A reader writes:
In a recent post, you wrote that "Even if you believe, erroneously, that homosexuality is a choice, so, obviously, is religion." I've heard that from a number of people recently, and I'm curious as to whether this is actually true. I certainly don't remember choosing to be an Atheist–as far back as I can trace, it simply fit in with what I believed and how I perceived the world around me. At what age did I choose to be an Atheist? What were my range of choices? Does the fact that both my parents were atheists decrease my choice?
I'm curious as to when you chose to be a Catholic. When you write about your belief and faith, I don't recall getting the sense of you weighing multiple options and choosing the best answer. Often, faith can be very, very difficult.
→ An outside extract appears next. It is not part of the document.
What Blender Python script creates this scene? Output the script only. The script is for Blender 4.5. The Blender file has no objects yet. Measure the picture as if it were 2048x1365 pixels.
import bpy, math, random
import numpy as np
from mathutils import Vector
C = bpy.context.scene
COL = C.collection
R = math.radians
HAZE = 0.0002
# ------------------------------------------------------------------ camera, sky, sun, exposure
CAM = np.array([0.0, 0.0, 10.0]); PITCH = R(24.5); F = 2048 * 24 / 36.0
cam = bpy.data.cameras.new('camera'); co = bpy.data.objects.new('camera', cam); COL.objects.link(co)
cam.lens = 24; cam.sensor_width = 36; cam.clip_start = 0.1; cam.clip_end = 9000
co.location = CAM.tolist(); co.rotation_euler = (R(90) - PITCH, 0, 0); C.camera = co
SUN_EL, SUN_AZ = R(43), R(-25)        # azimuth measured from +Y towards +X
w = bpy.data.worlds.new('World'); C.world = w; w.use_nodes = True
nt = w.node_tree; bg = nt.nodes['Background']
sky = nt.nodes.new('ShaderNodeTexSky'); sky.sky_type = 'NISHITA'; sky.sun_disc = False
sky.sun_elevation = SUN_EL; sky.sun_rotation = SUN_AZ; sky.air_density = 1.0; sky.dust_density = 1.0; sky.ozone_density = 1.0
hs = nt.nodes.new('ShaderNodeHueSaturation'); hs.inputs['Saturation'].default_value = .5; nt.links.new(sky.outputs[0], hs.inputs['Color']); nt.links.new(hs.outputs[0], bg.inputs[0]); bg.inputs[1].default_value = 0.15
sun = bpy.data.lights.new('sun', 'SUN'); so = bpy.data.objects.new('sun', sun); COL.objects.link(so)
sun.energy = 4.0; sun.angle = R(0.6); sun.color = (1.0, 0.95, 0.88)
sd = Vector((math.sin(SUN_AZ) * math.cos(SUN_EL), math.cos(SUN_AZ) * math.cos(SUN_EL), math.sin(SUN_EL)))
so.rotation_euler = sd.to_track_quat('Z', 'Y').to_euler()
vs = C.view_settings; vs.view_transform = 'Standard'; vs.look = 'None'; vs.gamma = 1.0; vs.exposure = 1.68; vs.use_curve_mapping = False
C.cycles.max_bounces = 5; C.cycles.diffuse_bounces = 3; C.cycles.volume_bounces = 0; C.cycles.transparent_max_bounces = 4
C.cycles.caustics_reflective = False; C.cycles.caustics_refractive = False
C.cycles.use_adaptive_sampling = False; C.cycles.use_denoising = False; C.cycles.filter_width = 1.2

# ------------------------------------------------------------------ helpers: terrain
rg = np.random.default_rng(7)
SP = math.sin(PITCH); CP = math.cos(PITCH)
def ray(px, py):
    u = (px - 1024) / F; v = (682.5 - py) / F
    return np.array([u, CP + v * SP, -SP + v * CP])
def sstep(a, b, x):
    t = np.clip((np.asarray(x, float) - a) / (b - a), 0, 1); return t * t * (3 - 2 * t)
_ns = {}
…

People ask me what it is like to believe in "nothing," or to not know what comes after death. I can say one thing: it isn't easy. Sometimes I get a panic attack when I find myself imagining what it's like on the other side. Sometimes, when I find myself in troubles, I wish that there was something outside of myself that would arrange the situation so that it would work out in the end. It would be very convenient for me to believe in that. And I don't blame those people who do believe that–because I don't think they chose to. I think they believe in it because, well, they believe in it. I don't believe I have the capacity to simply choose to believe in God, or in Christ's love, the way I can choose what I'm going to wear tomorrow.
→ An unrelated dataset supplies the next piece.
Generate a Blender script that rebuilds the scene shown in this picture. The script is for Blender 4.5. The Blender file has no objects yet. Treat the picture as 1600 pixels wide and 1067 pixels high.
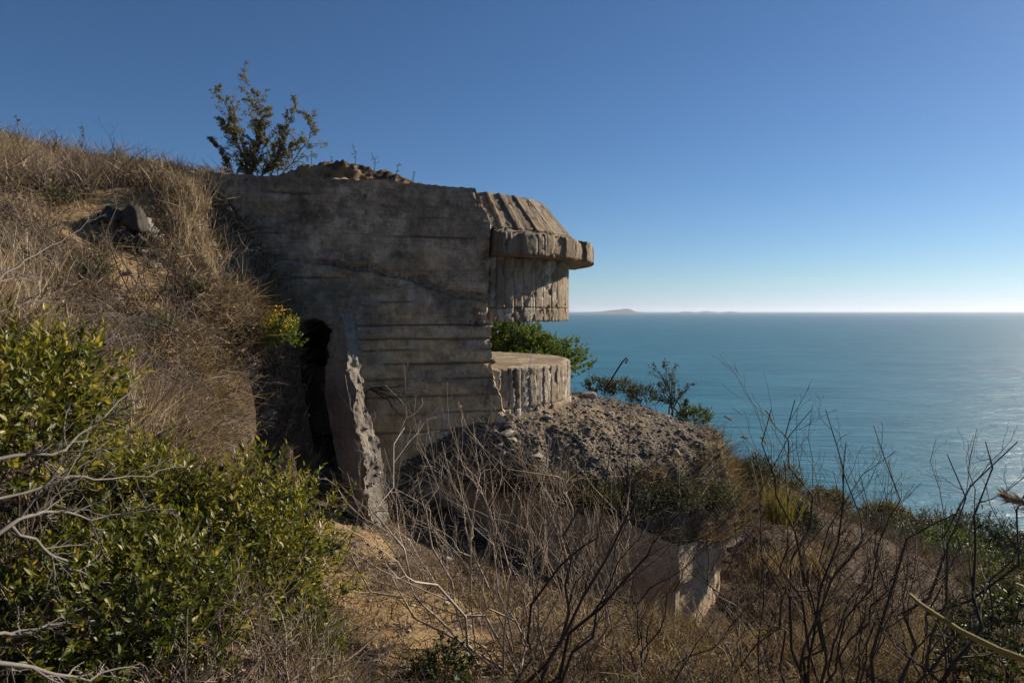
import bpy, math
import numpy as np
PI = math.pi
rng = np.random.default_rng(11)
SC = bpy.context.scene
COL = SC.collection
# ------------------------------------------------------------------ camera, sky, sun, exposure
F, CX, CY, HZ = 1067.0, 800.0, 533.5, 486.0
PITCH = math.atan((CY - HZ) / F)
cam_d = bpy.data.cameras.new('camera'); cam = bpy.data.objects.new('camera', cam_d); COL.objects.link(cam)
cam_d.sensor_width = 36.0; cam_d.lens = 36.0 * F / 1600.0
cam_d.clip_start = 0.05; cam_d.clip_end = 90000.0
cam_d.dof.use_dof = True; cam_d.dof.focus_distance = 8.5; cam_d.dof.aperture_fstop = 9.0
cam.location = (0, 0, 0); cam.rotation_euler = (PI / 2 - PITCH, 0, 0)
SC.camera = cam
SUN_EL, SUN_AZ = math.radians(24.0), math.radians(56.0)     # azimuth clockwise from the view direction (+Y)
world = bpy.data.worlds.new('World'); SC.world = world; world.use_nodes = True
nt = world.node_tree
sky = nt.nodes.new('ShaderNodeTexSky'); sky.sky_type = 'NISHITA'; sky.sun_disc = False
sky.sun_elevation = SUN_EL; sky.sun_rotation = SUN_AZ
sky.altitude = 1800; sky.air_density = 1.0; sky.dust_density = 0.6; sky.ozone_density = 4.0
bg = nt.nodes['Background']; bg.inputs['Strength'].default_value = 0.054
hsv = nt.nodes.new('ShaderNodeHueSaturation'); hsv.inputs['Saturation'].default_value = 1.06; nt.links.new(sky.outputs[0], hsv.inputs['Color'])
wb = nt.nodes.new('ShaderNodeMix'); wb.data_type = 'RGBA'; wb.blend_type = 'MULTIPLY'; wb.inputs[0].default_value = 1.0; wb.inputs[7].default_value = (0.80, 0.94, 0.98, 1)
sepc = nt.nodes.new('ShaderNodeSeparateColor'); comb = nt.nodes.new('ShaderNodeCombineColor'); nt.links.new(hsv.outputs[0], wb.inputs[6]); nt.links.new(wb.outputs[2], sepc.inputs[0])
def wmath(op, a, b, c=0.0):
    x = nt.nodes.new('ShaderNodeMath'); x.operation = op
    for i, v in enumerate((a, b, c)):
        if hasattr(v, 'links'): nt.links.new(v, x.inputs[i])
        else: x.inputs[i].default_value = v
    return x.outputs[0]
gch = sepc.outputs[1]
nt.links.new(wmath('SMOOTH_MIN', sepc.outputs[0], wmath('MULTIPLY', gch, 0.96), 0.8), comb.inputs[0]); nt.links.new(wmath('MULTIPLY', gch, 0.96), comb.inputs[1])
nt.links.new(wmath('SMOOTH_MAX', sepc.outputs[2], wmath('MULTIPLY', gch, 1.08), 1.2), comb.inputs[2]); nt.links.new(comb.outputs[0], bg.inputs[0])
sun_d = bpy.data.lights.new('sun', 'SUN'); sun_d.energy = 5.0; sun_d.angle = math.radians(0.53); sun_d.color = (1.0, 0.87, 0.70)
sun = bpy.data.objects.new('sun', sun_d); COL.objects.link(sun)
sun.rotation_euler = (PI / 2 - SUN_EL, 0, -SUN_AZ + PI)
sun.location = (30, 10, 30)
vs = SC.view_settings
vs.view_transform = 'Standard'; vs.look = 'None'; vs.exposure = 0.70; vs.gamma = 1.0; vs.use_curve_mapping = False
SC.cycles.max_bounces = 6; SC.cycles.diffuse_bounces = 4; SC.cycles.transmission_bounces = 4; SC.cycles.volume_bounces = 0
SC.cycles.use_denoising = True; SC.cycles.denoiser = 'OPENIMAGEDENOISE'; SC.cycles.denoising_prefilter = 'ACCURATE'

# ------------------------------------------------------------------ helpers
def ray(px, py):
    a, b = (px - CX) / F, (CY - py) / F
    c, s = math.cos(PITCH), math.sin(PITCH)
    v = np.array([a, c + b * s, -s + b * c])
    return v / v[1]
def at(px, py, d):
    return ray(px, py) * d
_perm = np.random.default_rng(3).permutation(256); _perm = np.concatenate([_perm, _perm])
_grad = np.random.default_rng(4).normal(size=(256, 3)); _grad /= np.linalg.norm(_grad, axis=1)[:, None]
def perlin(p):
    p = np.asarray(p, float); i = np.floor(p).astype(int); f = p - i; i &= 255
    u = f * f * f * (f * (f * 6 - 15) + 10); out = 0
    for dx in (0, 1):
        for dy in (0, 1):
            for dz in (0, 1):
                h = _perm[_perm[_perm[(i[..., 0] + dx) & 255] + ((i[..., 1] + dy) & 255)] + ((i[..., 2] + dz) & 255)]
                g = _grad[h]; d = f - np.array([dx, dy, dz])
                w = (u[..., 0] if dx else 1 - u[..., 0]) * (u[..., 1] if dy else 1 - u[..., 1]) * (u[..., 2] if dz else 1 - u[..., 2])
                out = out + w * (g * d).sum(-1)
    return out * 1.5
def fbm(p, o=4, ridge=False):
    p = np.asarray(p, float); a, s = 1.0, 0
    for k in range(o):
        n = perlin(p + k * 17.3)
        s = s + a * ((1 - 2 * np.abs(n)) if ridge else n); p = p * 2.03; a *= 0.5
    return s
def sstep(a, b, x):
    t = np.clip((x - a) / (b - a), 0, 1); return t * t * (3 - 2 * t)
def tag(o, label=None, cat=None, group=None, kind=None):
    for k, v in (('label', label), ('category', cat), ('group', group), ('kind', kind)):
        if v: o[k] = v
    return o
def empty(name, loc, label=None, cat=None, group=None):
    o = bpy.data.objects.new(name, None); COL.objects.link(o); o.location = [float(v) for v in loc]; o.empty_display_size = 0.2
    return tag(o, label, cat, group)
def build(name, V, faces, mat, parent=None, smooth=False, tint=None, attrs=None):
    """faces: list of int arrays (n,3) / (n,4). V in world coordinates; a parented mesh is moved to its parent's frame."""
    V = np.asarray(V, np.float64).reshape(-1, 3)
    if parent is not None:
        q = parent; off = np.zeros(3)
        while q is not None: off += np.array(q.location); q = q.parent
        V = V - off; org = None
    else:
        org = V.mean(0); org[2] = V[:, 2].min(); V = V - org
    if not isinstance(faces, (list, tuple)): faces = [faces]
    faces = [np.asarray(f, np.int32) for f in faces if len(f)]
    me = bpy.data.meshes.new(name)
    me.vertices.add(len(V)); me.vertices.foreach_set('co', V.astype(np.float32).ravel())
    nl = sum(f.size for f in faces); nf = sum(len(f) for f in faces)
    me.loops.add(nl); me.polygons.add(nf)
    me.loops.foreach_set('vertex_index', np.concatenate([f.ravel() for f in faces]))
    tot = np.concatenate([np.full(len(f), f.shape[1], np.int32) for f in faces])
    me.polygons.foreach_set('loop_start', np.concatenate([[0], np.cumsum(tot)[:-1]]).astype(np.int32))
    me.polygons.foreach_set('loop_total', tot)
    if smooth: me.polygons.foreach_set('use_smooth', np.ones(nf, bool))
    for k, v in dict(attrs or {}, **({} if tint is None else {'tint': tint})).items():
        a = me.attributes.new(k, 'FLOAT', 'POINT'); a.data.foreach_set('value', np.asarray(v, np.float32).ravel())
    me.update(calc_edges=True); me.validate()
    if mat is not None: me.materials.append(mat)
    o = bpy.data.objects.new(name, me); COL.objects.link(o)
    if parent is not None: o.parent = parent
    else: o.location = org
    return o
class Bag:
    def __init__(s): s.V, s.F, s.T, s.n = [], [], [], 0
    def add(s, V, F, t):
        V = np.asarray(V).reshape(-1, 3)
        s.V.append(V); s.T.append(np.broadcast_to(np.asarray(t, float), (len(V),)))
        for f in (F if isinstance(F, list) else [F]): s.F.append(np.asarray(f) + s.n)
        s.n += len(V)
    def build(s, name, mat, parent=None, smooth=False):
        by = {}
        for f in s.F: by.setdefault(f.shape[1], []).append(f)
        return build(name, np.concatenate(s.V), [np.concatenate(v) for v in by.values()], mat, parent, smooth, tint=np.concatenate(s.T))
def nrmz(v): return v / (np.linalg.norm(v, axis=-1, keepdims=True) + 1e-12)
def tubes(bag, P, R, sides=4, tint=0.5):
    """P (n,k,3) polylines, R (n,k) radii."""
    P = np.asarray(P, float); n, k, _ = P.shape; R = np.broadcast_to(np.asarray(R, float), (n, k))
    T = np.empty_like(P); T[:, 1:-1] = P[:, 2:] - P[:, :-2]; T[:, 0] = P[:, 1] - P[:, 0]; T[:, -1] = P[:, -1] - P[:, -2]
    T = nrmz(T); ref = np.where(np.abs(T[:, :1, 2:3]) > 0.8, np.array([1.0, 0.2, 0]), np.array([0.1, 0.2, 1.0]))
    U = nrmz(np.cross(T, ref)); W = np.cross(T, U)
    a = np.arange(sides) / sides * 2 * PI
    ring = P[:, :, None] + R[:, :, None, None] * (U[:, :, None] * np.cos(a)[:, None] + W[:, :, None] * np.sin(a)[:, None])
    idx = np.arange(n * k * sides).reshape(n, k, sides)
    A, B = idx[:, :-1], idx[:, 1:]
    q = np.stack([A, np.roll(A, -1, 2), np.roll(B, -1, 2), B], -1).reshape(-1, 4)
    t = np.broadcast_to(np.asarray(tint, float).reshape(-1, 1), (n, k * sides)).ravel() if np.ndim(tint) else tint
    bag.add(ring, q, t)
def leaves(bag, p, d, nr, L, W, tint, fold=0.18):
    p = np.asarray(p); n = len(p); d = nrmz(d); s = nrmz(np.cross(d, nr)); nr = np.cross(s, d)
    L = np.broadcast_to(L, (n,))[:, None]; W = np.broadcast_to(W, (n,))[:, None]
    m = p + d * L * 0.45
    V = np.stack([p, m + s * W * 0.5 + nr * W * fold, m - s * W * 0.5 + nr * W * fold, p + d * L - nr * L * 0.08, m], 1)
    b = (np.arange(n) * 5)[:, None]
    f = np.concatenate([b + [0, 4, 1], b + [0, 2, 4], b + [1, 4, 3], b + [4, 2, 3]])
    bag.add(V, f, np.repeat(np.broadcast_to(tint, (n,)), 5))
def blades(bag, p, d, L, W, tint, bend=0.4, up=(0, 0, 1)):
    """thin curved strips (5 verts) leaning along d."""
    n = len(p); d = nrmz(d); side = nrmz(np.cross(d, rng.normal(size=(n, 3)))); b = rng.normal(size=(n, 3)) * np.array([1, 1, 0.4])
    L = L[:, None]; W = W[:, None]
    m = p + d * L * 0.5 + b * L * bend * 0.12; e = p + d * L + b * L * bend * 0.5
    V = np.stack([p - side * W / 2, p + side * W / 2, m - side * W * 0.4, m + side * W * 0.4, e], 1)
    k = (np.arange(n) * 5)[:, None]
    bag.add(V, [k + [0, 1, 3, 2], k + [2, 3, 4]], np.repeat(tint, 5))
def rand_dir(n, zmin=-1.0):
    z = rng.uniform(zmin, 1, n); a = rng.uniform(0, 2 * PI, n); r = np.sqrt(1 - z * z)
    return np.stack([r * np.cos(a), r * np.sin(a), z], 1)
def polyline(p0, p1, k=8, bow=0.1, jit=0.02):
    p0, p1 = np.asarray(p0, float), np.asarray(p1, float); L = np.linalg.norm(p1 - p0)
    t = np.linspace(0, 1, k)[:, None]; b = rng.normal(size=3) * np.array([1, 1, 0.3])
    P = p0 + (p1 - p0) * t + b * L * bow * (t * (1 - t)) * 2
    w = np.cumsum(rng.normal(size=(k, 3)), 0); w -= w[0] + (w[-1] - w[0]) * t
    return P + w * jit * L * 0.5
def kids(P, R, m, lf, ang, up, k=6, t0=0.25, wob=0.05, lmin=0.0):
    """m side branches on each polyline of P."""
    n, kk, _ = P.shape; Ls = np.linalg.norm(P[:, 1:] - P[:, :-1], axis=2).sum(1)
    t = (t0 + (0.97 - t0) * (np.arange(m) + rng.uniform(0, 1, (n, m))) / m)
    f = t * (kk - 1); i = np.clip(f.astype(int), 0, kk - 2); w = (f - i)[..., None]; r_ = np.arange(n)[:, None]
    p0 = P[r_, i] * (1 - w) + P[r_, i + 1] * w; T = nrmz(P[r_, i + 1] - P[r_, i]); r0 = R[r_, i] * (1 - w[..., 0]) + R[r_, i + 1] * w[..., 0]
    side = nrmz(np.cross(T, rng.normal(size=T.shape))); a = np.radians(ang) * rng.uniform(0.6, 1.3, (n, m, 1))
    d = T * np.cos(a) + side * np.sin(a)
    L = (Ls[:, None] * lf * (1.15 - 0.75 * t) * rng.uniform(0.5, 1.2, (n, m)) + lmin)[..., None]
    s = np.linspace(0, 1, k)
    Q = p0[:, :, None] + d[:, :, None] * L[:, :, None] * s[:, None] + np.array([0, 0, up]) * L[:, :, None] * (s ** 2)[:, None]
    Q = Q + np.cumsum(rng.normal(size=Q.shape), 2) * wob * L[:, :, None] * s[:, None]
    RR = np.maximum(r0[..., None] * 0.66 * (1 - 0.68 * s), 0.0011)
    return Q.reshape(-1, k, 3), RR.reshape(-1, k)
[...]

That's why I detest the smugness of the New Athiests. Their scorn and anger towards the religious of the world comes from their belief that beliefs are a rational choice, taken in the cold light of day, selected from facts. They think that they chose to be enlightened, and that those who didn't choose the same enlightenment are choosing to be ignorant.
My point was a narrow one: if you only support hate crime laws for what are called "immutable" characteristics, then you cannot coherently include religion and exclude sexual orientation. Even if religion is not experientially a choice in the first place – like, say, a free-standing choice between gelato flavors – it can certainly be abandoned later. In fact, a huge number of Americans shift their faith attachments over a lifetime – far greater than the minusucle number of people who claim to have been "cured" of homosexuality. The only explanation for the far right's embrace of hate crimes for religion and not sexual orientation is animus.
The broader points my reader makes I take entirely.